## RAW DATA
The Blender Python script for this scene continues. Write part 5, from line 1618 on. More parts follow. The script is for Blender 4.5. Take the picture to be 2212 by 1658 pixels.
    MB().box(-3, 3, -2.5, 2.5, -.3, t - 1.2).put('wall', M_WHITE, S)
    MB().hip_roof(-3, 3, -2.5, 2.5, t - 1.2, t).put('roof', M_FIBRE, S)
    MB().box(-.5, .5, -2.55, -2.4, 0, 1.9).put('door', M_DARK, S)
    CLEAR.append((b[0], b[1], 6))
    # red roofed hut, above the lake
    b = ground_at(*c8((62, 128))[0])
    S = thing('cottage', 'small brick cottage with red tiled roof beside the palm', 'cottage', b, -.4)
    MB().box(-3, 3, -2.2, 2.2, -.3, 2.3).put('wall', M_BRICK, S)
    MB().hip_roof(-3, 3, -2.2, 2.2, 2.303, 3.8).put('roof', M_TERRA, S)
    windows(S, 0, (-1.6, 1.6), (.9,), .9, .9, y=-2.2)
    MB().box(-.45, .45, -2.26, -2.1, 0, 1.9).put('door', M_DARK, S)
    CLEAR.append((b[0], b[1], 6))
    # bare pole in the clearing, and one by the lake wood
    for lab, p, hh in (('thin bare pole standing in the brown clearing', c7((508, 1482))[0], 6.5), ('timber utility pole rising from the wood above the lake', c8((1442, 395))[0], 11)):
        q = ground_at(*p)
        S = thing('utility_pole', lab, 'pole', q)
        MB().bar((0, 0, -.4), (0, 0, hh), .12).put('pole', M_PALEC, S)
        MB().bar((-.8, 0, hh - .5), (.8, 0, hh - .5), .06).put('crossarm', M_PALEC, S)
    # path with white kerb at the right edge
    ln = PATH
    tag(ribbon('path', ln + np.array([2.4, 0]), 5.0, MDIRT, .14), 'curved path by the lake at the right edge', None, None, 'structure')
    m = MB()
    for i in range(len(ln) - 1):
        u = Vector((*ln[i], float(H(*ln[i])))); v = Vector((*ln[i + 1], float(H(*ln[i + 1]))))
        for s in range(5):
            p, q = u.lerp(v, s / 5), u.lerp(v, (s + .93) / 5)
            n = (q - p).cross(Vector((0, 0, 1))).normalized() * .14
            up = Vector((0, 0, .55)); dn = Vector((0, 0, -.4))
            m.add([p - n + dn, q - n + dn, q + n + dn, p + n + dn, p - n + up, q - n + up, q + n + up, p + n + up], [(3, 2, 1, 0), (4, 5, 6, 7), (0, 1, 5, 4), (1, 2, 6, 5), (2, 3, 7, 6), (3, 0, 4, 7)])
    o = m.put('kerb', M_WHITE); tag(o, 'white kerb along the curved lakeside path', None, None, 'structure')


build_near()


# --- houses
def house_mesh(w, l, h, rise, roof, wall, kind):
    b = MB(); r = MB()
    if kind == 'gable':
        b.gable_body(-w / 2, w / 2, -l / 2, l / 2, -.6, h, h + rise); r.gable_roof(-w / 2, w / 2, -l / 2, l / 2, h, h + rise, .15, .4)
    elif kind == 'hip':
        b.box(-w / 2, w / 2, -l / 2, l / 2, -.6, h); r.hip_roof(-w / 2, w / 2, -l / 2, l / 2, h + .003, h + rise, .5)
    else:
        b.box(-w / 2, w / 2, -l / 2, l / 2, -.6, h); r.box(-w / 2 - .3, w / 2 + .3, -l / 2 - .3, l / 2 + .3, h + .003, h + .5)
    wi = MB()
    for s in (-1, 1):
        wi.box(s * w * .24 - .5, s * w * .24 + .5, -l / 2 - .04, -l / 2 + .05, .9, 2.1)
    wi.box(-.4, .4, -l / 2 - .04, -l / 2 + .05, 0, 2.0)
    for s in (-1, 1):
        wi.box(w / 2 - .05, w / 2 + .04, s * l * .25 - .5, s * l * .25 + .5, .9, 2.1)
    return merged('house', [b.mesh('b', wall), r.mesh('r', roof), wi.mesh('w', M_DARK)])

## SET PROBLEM
Please write out the material word for word from its first line through the line holding "o = m.put('kerb', M_WHITE);", including both, and no line past it.

## TASK OUTPUT
The Blender Python script for this scene continues. Write part 5, from line 1618 on. More parts follow. The script is for Blender 4.5. Take the picture to be 2212 by 1658 pixels.
    MB().box(-3, 3, -2.5, 2.5, -.3, t - 1.2).put('wall', M_WHITE, S)
    MB().hip_roof(-3, 3, -2.5, 2.5, t - 1.2, t).put('roof', M_FIBRE, S)
    MB().box(-.5, .5, -2.55, -2.4, 0, 1.9).put('door', M_DARK, S)
    CLEAR.append((b[0], b[1], 6))
    # red roofed hut, above the lake
    b = ground_at(*c8((62, 128))[0])
    S = thing('cottage', 'small brick cottage with red tiled roof beside the palm', 'cottage', b, -.4)
    MB().box(-3, 3, -2.2, 2.2, -.3, 2.3).put('wall', M_BRICK, S)
    MB().hip_roof(-3, 3, -2.2, 2.2, 2.303, 3.8).put('roof', M_TERRA, S)
    windows(S, 0, (-1.6, 1.6), (.9,), .9, .9, y=-2.2)
    MB().box(-.45, .45, -2.26, -2.1, 0, 1.9).put('door', M_DARK, S)
    CLEAR.append((b[0], b[1], 6))
    # bare pole in the clearing, and one by the lake wood
    for lab, p, hh in (('thin bare pole standing in the brown clearing', c7((508, 1482))[0], 6.5), ('timber utility pole rising from the wood above the lake', c8((1442, 395))[0], 11)):
        q = ground_at(*p)
        S = thing('utility_pole', lab, 'pole', q)
        MB().bar((0, 0, -.4), (0, 0, hh), .12).put('pole', M_PALEC, S)
        MB().bar((-.8, 0, hh - .5), (.8, 0, hh - .5), .06).put('crossarm', M_PALEC, S)
    # path with white kerb at the right edge
    ln = PATH
    tag(ribbon('path', ln + np.array([2.4, 0]), 5.0, MDIRT, .14), 'curved path by the lake at the right edge', None, None, 'structure')
    m = MB()
    for i in range(len(ln) - 1):
        u = Vector((*ln[i], float(H(*ln[i])))); v = Vector((*ln[i + 1], float(H(*ln[i + 1]))))
        for s in range(5):
            p, q = u.lerp(v, s / 5), u.lerp(v, (s + .93) / 5)
            n = (q - p).cross(Vector((0, 0, 1))).normalized() * .14
            up = Vector((0, 0, .55)); dn = Vector((0, 0, -.4))
            m.add([p - n + dn, q - n + dn, q + n + dn, p + n + dn, p - n + up, q - n + up, q + n + up, p + n + up], [(3, 2, 1, 0), (4, 5, 6, 7), (0, 1, 5, 4), (1, 2, 6, 5), (2, 3, 7, 6), (3, 0, 4, 7)])
    o = m.put('kerb', M_WHITE); tag(o, 'white kerb along the curved lakeside path', None, None, 'structure')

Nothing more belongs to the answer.